I've included two test results below, but only one of them has a full suite of comparison figures. The x265 test is new, and the only system I had immediately at hand to test against was my own Core i7-3960X. Still, we see some intriguing performance figures from just these benchmarks:

x264

I want to talk about the older H.264 benchmark first, since we've got a healthy set of performance data to choose from here. Note that the Core i7-6700K, shown in blue, is actually faster than the six-core Core i7-3960X in the first pass and within 2.5% of it in the second. That's surprising because we rarely quad-core chips beating past six-core processors, even when the six-cores are from an earlier generation. The 6700K does have a clock speed advantage over the Core i7-3960X, however, since the latter chip tops out at 3.9GHz turbo, compared to 4.2GHz for the 6700K. That 6% clock speed improvement explains some of the Core i7-6700K's performance improvement against the Core i7-4770K, but by no means all of it. Skylake is faster than Haswell by a substantial margin, at least in x264 encoding.
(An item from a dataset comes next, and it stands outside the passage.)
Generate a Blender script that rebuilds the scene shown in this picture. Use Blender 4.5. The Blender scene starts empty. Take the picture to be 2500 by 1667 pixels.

Intel's newer six and eight-core chips still beat the Core i7-6700K, but the gap is narrower than one might expect.

Finally, in the newer x265 encode test, we've only got two points of reference -- the Core i7-6700K and the Core i7-3960X.

x265

This is a new test that I decided to include out of curiosity, and we haven't checked it thoroughly for threading and other capabilities. Even so, it shows a formidable performance gain for the Core i7-6700K. Skylake wins past Sandy Bridge-E by 30% -- a huge gain, particularly for a quad-core processor.

We're working on a full review of Skylake and looking forward to IDF when Intel will shed more light on the architecture of the CPU. Based on what we've seen thus far, however, this is one solid chip.